MBC : Une question plus large : de quelle manière l’enseignement de l’histoire nationale est-elle indispensable à l’éducation civique des jeunes générations? Et quelles sont les conséquences civiques de l’effacement de la conscience historique? On dit souvent d’un peuple déculturé qu’il perd le sens de sa propre réalité et de ses propres intérêts. Partagez-vous ce constat?
EB : L’histoire, ce sont bien sûr des connaissances, une culture. Ces connaissances nous permettent de comprendre le présent. C’est beaucoup, c’est énorme. Ces connaissances éclairent le fonctionnement de nos institutions, les choix de nos prédécesseurs, les luttes des uns et des autres. Grâce à l’histoire, nous comprenons mieux comment notre société en est arrivée là… Elle donne du champ à notre compréhension du monde. Elle relativise aussi les malheurs du présent et à traverser les périodes plus sombres.
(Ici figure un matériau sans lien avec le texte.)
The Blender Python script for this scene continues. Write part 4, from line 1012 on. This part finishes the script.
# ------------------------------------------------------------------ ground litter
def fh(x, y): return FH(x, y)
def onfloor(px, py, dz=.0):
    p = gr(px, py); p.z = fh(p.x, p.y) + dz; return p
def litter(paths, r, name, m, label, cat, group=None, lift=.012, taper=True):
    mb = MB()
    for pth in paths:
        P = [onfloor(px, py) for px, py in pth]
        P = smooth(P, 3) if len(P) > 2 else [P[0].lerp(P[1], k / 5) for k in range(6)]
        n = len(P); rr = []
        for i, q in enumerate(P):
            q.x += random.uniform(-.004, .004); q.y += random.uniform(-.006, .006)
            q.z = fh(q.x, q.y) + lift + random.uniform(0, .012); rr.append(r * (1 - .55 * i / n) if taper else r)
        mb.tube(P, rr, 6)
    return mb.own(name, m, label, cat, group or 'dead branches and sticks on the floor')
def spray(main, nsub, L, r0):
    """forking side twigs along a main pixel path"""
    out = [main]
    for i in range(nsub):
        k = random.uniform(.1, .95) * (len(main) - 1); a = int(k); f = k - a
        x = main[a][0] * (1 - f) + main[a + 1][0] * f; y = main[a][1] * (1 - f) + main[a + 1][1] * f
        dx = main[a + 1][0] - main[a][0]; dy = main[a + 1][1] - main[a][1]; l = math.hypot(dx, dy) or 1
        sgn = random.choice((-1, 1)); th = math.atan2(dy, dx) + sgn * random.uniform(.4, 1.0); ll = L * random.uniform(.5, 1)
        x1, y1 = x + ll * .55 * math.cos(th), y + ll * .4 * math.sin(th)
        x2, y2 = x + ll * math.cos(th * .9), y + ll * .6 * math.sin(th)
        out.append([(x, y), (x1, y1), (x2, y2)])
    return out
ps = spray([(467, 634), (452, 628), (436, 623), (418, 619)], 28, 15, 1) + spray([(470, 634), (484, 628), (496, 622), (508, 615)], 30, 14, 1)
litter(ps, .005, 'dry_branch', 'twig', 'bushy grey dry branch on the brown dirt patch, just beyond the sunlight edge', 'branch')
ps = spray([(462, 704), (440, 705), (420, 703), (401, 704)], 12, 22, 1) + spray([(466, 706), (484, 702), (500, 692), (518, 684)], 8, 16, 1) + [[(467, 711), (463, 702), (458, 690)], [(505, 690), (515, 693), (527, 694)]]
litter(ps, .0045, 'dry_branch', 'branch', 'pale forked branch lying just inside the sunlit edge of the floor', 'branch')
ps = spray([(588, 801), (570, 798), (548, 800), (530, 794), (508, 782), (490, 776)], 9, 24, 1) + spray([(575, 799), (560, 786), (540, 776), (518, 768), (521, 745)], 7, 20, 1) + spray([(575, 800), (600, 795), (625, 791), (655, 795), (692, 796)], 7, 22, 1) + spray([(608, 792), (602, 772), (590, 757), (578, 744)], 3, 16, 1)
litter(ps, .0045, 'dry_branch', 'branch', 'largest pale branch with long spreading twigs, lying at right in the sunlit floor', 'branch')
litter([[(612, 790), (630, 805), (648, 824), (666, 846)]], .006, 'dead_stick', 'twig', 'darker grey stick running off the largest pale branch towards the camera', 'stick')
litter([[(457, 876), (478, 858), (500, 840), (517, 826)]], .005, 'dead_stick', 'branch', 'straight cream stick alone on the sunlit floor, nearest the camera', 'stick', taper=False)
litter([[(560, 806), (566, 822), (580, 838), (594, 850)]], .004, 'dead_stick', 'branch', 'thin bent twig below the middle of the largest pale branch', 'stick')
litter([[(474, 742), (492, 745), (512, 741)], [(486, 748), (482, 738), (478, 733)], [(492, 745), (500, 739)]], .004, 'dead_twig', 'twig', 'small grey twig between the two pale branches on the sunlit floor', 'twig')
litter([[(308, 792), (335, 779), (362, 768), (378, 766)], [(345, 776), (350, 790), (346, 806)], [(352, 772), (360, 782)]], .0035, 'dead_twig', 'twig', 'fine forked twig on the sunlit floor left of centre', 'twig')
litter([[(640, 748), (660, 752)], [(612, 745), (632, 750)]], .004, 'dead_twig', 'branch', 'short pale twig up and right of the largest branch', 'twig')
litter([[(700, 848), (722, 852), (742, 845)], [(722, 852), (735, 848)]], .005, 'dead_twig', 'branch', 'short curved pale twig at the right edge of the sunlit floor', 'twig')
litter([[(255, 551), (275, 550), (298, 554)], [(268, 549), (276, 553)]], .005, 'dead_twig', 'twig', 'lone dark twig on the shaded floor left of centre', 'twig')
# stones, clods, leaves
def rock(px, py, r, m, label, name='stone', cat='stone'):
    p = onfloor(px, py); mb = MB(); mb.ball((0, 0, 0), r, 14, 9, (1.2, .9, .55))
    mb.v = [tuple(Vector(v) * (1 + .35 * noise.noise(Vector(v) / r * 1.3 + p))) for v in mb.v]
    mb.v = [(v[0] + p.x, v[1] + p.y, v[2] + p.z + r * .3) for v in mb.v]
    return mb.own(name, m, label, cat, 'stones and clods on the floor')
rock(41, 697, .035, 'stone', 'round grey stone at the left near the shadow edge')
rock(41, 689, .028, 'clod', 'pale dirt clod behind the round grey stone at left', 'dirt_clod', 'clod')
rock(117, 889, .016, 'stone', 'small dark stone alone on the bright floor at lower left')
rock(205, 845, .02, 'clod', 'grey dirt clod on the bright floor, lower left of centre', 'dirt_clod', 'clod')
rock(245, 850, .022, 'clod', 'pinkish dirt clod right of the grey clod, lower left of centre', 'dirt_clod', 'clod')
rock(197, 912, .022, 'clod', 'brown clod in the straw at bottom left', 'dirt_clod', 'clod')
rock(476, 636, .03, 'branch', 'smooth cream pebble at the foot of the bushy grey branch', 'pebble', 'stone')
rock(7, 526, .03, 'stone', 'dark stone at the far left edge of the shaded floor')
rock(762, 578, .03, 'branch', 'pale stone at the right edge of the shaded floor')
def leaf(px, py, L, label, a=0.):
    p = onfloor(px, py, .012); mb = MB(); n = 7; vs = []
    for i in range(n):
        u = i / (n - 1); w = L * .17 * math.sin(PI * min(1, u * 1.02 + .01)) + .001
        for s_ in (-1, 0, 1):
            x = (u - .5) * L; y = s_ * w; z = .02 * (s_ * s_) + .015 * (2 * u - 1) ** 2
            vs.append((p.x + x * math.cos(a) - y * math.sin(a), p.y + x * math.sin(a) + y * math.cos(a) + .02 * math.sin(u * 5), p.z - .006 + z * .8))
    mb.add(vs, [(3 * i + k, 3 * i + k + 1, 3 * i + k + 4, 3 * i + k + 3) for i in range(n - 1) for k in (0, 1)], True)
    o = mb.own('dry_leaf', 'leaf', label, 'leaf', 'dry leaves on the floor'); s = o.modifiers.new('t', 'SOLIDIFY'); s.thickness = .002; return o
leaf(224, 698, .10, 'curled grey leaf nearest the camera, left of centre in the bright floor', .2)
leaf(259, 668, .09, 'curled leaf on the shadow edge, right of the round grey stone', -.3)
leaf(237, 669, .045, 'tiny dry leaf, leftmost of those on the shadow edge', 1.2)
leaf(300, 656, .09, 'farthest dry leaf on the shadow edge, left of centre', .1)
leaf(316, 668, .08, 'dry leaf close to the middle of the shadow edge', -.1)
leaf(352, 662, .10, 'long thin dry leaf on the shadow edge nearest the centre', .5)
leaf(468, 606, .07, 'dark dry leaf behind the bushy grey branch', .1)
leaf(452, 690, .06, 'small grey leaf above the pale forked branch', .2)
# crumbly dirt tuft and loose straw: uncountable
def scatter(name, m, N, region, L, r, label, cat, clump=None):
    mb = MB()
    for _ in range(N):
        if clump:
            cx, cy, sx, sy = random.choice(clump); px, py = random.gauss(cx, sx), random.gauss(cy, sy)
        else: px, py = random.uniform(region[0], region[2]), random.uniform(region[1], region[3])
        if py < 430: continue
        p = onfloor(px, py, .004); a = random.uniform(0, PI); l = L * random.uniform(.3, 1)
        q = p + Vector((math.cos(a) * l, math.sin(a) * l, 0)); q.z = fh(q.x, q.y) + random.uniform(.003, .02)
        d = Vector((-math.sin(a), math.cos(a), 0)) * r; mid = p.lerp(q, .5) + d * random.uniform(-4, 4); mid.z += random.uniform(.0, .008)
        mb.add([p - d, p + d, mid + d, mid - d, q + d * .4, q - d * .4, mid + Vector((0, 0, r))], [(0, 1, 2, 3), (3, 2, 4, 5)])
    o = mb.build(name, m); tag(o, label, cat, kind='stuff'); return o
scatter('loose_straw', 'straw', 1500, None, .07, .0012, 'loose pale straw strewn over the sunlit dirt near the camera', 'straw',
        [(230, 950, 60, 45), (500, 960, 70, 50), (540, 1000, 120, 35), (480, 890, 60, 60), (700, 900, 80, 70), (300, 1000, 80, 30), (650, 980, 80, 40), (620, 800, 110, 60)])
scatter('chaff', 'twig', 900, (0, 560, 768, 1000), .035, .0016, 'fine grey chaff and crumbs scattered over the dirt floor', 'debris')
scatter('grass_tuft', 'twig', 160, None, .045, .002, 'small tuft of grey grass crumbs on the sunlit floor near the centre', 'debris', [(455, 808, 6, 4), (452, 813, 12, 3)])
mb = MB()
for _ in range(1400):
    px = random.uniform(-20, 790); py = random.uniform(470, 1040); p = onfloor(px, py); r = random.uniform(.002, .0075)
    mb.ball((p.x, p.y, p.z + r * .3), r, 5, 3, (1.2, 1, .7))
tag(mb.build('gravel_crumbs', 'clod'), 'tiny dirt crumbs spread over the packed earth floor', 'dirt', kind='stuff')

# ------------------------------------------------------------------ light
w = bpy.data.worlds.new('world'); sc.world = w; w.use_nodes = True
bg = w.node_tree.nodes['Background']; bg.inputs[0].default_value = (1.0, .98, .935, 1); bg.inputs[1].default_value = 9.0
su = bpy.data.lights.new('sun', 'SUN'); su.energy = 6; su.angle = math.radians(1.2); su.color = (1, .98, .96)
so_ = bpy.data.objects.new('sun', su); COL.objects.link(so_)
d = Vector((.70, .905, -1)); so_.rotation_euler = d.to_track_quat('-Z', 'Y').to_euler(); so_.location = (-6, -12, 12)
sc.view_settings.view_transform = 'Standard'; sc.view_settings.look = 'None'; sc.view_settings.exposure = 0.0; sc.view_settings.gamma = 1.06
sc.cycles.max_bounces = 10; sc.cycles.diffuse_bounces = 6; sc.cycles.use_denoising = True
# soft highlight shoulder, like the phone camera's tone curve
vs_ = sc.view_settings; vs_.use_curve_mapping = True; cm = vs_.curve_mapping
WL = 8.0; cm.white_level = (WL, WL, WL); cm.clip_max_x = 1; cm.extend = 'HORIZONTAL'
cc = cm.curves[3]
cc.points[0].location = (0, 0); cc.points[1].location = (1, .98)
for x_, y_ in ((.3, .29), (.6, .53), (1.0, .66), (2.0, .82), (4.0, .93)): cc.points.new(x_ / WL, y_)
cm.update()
Mais l’histoire est aussi liée à l’identité. Grâce à l’histoire, nous savons mieux qui nous sommes. Éduquer à la citoyenneté, c’est présenter le récit des origines. C’est découvrir à quelle aventure collective on participe. Or dans notre cas, cette aventure a été bien incertaine. Ce qui nous distingue des autres, ce n’est pas la modernité que nous partageons avec tous les peuples d’Occident. Ce qui nous distingue, c’est précisément cette histoire unique, cet héritage culturel fragile, conservé puis développé par nos devanciers. La grande majorité des Québécois n’auront que leurs cours du secondaire pour comprendre cela. Après, ils seront libres de choisir ce qu’ils font de cet héritage. Mais au moins ils sauront qui ils sont et d’où ils viennent. Ils seront des êtres humains plus complets, plus conscients d’eux-mêmes.